In its attack upon the honor boxes, the city seeks to apply a random selection of municipal ordinances and zoning laws directed at various types of signs, vending machines and handbill litter, as well as a state statute dealing with public nuisances and the obstruction of streets and sidewalks. A review of the ordinances in question reveals not one direct or specific reference to honor boxes. I find that even the most liberal construction which can be applied to these ordinances leads to a finding that honor boxes are not within their ambit. This shotgun approach cannot be characterized as a reasonable time, place or manner, regulation, which is narrowly tailored to accomplish a legitimate governmental objective, but rather it is an unreasonable attempt at regulation, over-broad in its application.

[200 NJSuper Page 475]

Defendant contends that it furthers a substantial governmental interest in seeking to prevent visual clutter created by honor boxes and is therefore not susceptible to an overbreadth attack. Defendant relies upon and cites Taxpayers for Vincent, supra, for this proposition. It is the opinion of this court that Vincent is clearly distinguishable and applies only to the narrow facts which led to its determination. In Vincent, the Court upheld a Los Angeles ordinance which totally banned sign posting on public poles and utility poles along city streets. The signs which were posted were political in nature. There the Court held that the visual clutter caused by the sign posting was not merely a by-product of the activity, but was created by the medium itself. Clifton's attempted regulation is not an incidental restriction but an absolute prohibition.
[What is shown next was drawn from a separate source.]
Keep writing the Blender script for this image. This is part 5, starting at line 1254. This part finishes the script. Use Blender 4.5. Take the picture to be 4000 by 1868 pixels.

The city has not demonstrated that these honor boxes caused any traffic problems, injuries or damage to persons or property, loss of travel enjoyment, or that they have in any other way hindered safety. Accordingly, the ordinances relied upon by defendant are not narrowly drawn, are overly broad, and do not further a substantial governmental interest. Therefore, they are declared unconstitutional as applied to prohibit all honor boxes in public areas in the City of Clifton. The city also seeks to use N.J.S.A. 27:5-1 to impose its total ban on honor boxes. Unlike the aforementioned ordinances, this statute could be interpreted to regulate honor box locations. However, as applied to the facts in this matter, specifically, the city's attempt at total prohibition, it must fail.*fn1

Counsel for News Printing Company will submit an order in compliance with this opinion.